Toutes ces constatations ont poussé Bart D. Ehrman, a affirmé dans Misquoting Jesus (p. 122) : « Ils ont volontairement modifié les textes à leur disposition de sorte qu’ils soient plus clairement en accord avec leur opinion théologique, et plus éloignés de l’opinion théologique de leurs adversaires. »

Il ajoute à la page 207 : « Plus j’étudie en profondeur les manuscrits de la Bible, plus je saisis à quel point les textes ont pu être fondamentalement modifiés au fil des années par la main des copistes qui ne se sont pas contentés de préserver les Écritures mais qui les ont également transformées. » Au sujet des discordes qui opposèrent les chrétiens dans les premiers siècles, il affirme dans son ouvrage intitulé The Orthodox Corruption of Scripture : « Dans ce contexte dominé par les dissensions, les copistes ont très souvent falsifié les Saintes Écritures, en leur donnant le sens qu’ils pensaient, à priori, être celui de ces textes, pour de simples raisons théologiques. »
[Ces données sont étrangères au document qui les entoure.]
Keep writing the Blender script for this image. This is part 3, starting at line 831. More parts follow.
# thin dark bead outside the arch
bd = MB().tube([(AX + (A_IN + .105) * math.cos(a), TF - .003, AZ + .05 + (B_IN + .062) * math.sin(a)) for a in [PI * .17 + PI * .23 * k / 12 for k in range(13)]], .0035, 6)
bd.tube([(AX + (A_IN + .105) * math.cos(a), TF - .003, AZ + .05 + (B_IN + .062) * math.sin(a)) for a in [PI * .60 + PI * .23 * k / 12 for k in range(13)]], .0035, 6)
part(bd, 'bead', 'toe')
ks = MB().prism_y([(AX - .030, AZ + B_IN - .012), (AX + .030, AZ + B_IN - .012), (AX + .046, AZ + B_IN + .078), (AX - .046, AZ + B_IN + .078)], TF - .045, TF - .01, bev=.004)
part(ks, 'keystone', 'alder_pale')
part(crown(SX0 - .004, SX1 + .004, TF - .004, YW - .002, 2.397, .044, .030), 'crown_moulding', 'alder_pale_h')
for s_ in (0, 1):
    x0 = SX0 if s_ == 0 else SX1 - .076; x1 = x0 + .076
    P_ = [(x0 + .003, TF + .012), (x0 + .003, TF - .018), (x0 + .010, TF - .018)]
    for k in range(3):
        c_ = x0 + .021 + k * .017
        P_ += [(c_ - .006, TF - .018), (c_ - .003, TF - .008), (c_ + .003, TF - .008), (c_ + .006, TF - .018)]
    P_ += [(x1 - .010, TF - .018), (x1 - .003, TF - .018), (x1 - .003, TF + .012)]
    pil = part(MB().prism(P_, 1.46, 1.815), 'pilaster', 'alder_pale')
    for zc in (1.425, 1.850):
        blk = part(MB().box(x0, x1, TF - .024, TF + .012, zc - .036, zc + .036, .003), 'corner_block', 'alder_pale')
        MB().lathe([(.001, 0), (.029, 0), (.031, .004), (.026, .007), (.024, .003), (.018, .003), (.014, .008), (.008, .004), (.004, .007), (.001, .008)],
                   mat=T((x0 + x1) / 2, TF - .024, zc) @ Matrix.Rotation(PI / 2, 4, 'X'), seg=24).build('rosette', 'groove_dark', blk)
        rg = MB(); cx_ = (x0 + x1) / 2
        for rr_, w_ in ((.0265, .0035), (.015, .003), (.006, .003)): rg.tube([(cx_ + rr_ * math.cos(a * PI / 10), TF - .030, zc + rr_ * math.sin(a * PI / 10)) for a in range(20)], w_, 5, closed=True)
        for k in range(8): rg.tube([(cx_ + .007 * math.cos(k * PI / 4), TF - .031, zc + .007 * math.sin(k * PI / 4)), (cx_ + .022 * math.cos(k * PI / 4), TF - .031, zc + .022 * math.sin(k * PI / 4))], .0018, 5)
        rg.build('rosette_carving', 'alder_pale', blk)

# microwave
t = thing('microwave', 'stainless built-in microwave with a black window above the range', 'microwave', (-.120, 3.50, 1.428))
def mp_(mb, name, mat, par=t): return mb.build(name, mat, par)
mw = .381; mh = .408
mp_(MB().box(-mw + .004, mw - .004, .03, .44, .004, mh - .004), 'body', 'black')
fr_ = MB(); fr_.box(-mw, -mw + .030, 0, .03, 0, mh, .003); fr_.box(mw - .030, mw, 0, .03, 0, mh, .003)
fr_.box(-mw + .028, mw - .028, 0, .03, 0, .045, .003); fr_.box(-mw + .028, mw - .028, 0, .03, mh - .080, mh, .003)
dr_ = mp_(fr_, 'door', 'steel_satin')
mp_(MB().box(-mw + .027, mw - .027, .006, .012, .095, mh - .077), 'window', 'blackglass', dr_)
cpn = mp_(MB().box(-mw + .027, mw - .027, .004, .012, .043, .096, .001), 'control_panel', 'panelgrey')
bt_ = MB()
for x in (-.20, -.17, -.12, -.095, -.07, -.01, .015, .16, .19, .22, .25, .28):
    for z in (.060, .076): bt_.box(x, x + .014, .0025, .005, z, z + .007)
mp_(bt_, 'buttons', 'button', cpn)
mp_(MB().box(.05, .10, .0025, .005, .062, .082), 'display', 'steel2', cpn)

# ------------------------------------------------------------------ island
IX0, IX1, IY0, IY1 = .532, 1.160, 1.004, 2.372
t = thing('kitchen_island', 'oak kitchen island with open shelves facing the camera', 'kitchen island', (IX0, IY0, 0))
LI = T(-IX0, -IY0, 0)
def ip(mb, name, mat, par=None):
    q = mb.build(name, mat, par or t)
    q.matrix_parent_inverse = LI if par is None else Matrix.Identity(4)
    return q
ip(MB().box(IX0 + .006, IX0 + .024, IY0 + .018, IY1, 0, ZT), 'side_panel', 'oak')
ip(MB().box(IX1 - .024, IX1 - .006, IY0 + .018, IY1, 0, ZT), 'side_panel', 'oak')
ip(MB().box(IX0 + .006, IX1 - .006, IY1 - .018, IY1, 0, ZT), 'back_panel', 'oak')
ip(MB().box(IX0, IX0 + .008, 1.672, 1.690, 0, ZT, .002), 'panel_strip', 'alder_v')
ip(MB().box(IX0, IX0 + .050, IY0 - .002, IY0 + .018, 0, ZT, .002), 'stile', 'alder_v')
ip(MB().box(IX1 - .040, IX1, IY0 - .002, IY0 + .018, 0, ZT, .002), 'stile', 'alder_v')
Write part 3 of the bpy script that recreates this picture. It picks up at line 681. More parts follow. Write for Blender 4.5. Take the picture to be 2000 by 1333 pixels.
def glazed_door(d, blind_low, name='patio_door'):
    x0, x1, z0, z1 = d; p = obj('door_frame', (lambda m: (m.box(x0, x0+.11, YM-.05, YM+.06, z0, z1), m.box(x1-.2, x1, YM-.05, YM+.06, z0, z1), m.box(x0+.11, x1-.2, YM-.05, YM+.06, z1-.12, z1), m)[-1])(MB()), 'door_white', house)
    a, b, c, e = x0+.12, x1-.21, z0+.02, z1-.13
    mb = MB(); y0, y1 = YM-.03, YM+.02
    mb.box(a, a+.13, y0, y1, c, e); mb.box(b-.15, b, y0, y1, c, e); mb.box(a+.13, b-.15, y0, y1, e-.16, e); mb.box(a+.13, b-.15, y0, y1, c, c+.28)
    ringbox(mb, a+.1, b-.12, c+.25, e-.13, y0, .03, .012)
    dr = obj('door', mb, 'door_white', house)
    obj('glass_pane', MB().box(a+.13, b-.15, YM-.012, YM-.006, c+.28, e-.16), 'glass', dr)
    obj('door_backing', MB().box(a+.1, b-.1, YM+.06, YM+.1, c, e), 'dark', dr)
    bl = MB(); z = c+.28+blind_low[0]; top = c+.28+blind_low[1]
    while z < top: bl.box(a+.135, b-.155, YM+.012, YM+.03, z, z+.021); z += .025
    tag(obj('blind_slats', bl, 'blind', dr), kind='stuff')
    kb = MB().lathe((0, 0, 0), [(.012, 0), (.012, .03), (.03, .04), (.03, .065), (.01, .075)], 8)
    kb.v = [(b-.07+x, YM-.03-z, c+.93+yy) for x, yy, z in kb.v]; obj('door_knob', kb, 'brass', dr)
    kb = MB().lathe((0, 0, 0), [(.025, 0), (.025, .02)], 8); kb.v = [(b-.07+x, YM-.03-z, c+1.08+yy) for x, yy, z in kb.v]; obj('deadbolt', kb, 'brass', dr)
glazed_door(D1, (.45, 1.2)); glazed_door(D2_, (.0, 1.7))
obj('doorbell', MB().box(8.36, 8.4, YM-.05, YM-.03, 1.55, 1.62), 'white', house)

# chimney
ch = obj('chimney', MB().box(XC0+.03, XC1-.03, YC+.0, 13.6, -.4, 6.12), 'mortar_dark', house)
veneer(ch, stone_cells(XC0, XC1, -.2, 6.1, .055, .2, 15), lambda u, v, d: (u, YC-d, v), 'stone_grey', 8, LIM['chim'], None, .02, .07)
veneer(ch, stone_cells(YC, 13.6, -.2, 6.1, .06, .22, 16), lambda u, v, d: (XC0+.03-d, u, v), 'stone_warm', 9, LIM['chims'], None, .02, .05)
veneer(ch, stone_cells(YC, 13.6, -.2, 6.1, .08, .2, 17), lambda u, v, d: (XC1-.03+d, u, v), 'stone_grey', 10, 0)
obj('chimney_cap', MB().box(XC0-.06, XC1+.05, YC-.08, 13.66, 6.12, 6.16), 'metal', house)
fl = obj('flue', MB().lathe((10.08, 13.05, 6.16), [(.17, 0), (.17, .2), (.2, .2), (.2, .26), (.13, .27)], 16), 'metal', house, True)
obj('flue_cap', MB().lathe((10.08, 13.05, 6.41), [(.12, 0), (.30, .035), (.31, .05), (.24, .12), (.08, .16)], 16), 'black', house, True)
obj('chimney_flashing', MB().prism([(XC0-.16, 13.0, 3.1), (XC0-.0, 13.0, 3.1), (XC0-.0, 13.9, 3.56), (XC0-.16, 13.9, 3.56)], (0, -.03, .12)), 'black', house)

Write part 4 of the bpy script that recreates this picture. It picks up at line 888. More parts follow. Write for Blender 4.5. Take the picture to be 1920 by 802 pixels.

Il ajoute plus loin : « Les manuscrits du Nouveau Testament n’ont pas été recopiés de manière rigoureuse, d’une manière exempte d’erreurs, mais par des hommes en concurrence et engagés dans des querelles. Ce contexte marqué par les discordes et les dissensions a-t-il joué un rôle dans la manière dont ils ont recopié les Saintes Écritures ? Cette étude a précisément pour but de montrer que ces conditions extérieures eurent effectivement une influence et que les querelles théologiques, en particulier celles liées à la nature du Christ, poussèrent les copistes chrétiens à transformer le texte des Écritures afin de les utiliser dans leurs controverses. Les copistes ont donc opéré de nombreuses modifications dans les manuscrits qui étaient entre leurs mains afin de les rendre plus clairement « orthodoxes » (conformes au dogme dominant). »



[1] Coran 2, 75.

[2] Die semitischen Sprachen, Theodor Nöldeke, 1899.

[3] Dictionnaire de la Bible Vigouroux, tome 5, deuxième partie, p. 2117.

[4] Manuel d’histoire ancienne du christianisme : les origines, Charles Guignebert, Alphonse Picard et Fils, Paris, 1906, p. 29.

[5] Ibidem, p. 31-32.

[6] Jésus, Charles Guignebert, Renaissance du Livre, Paris, 1933, p. 502.

[7] Jesus, Interrupted, Revealing the Hidden Contradictions in the Bible, Harper Collins, 2009, p. 183-184. Ce livre a été traduit en français sous le titre : La construction de Jésus, comment l’Eglise a manipulé les Evangiles et trahi la parole du Christ (2010).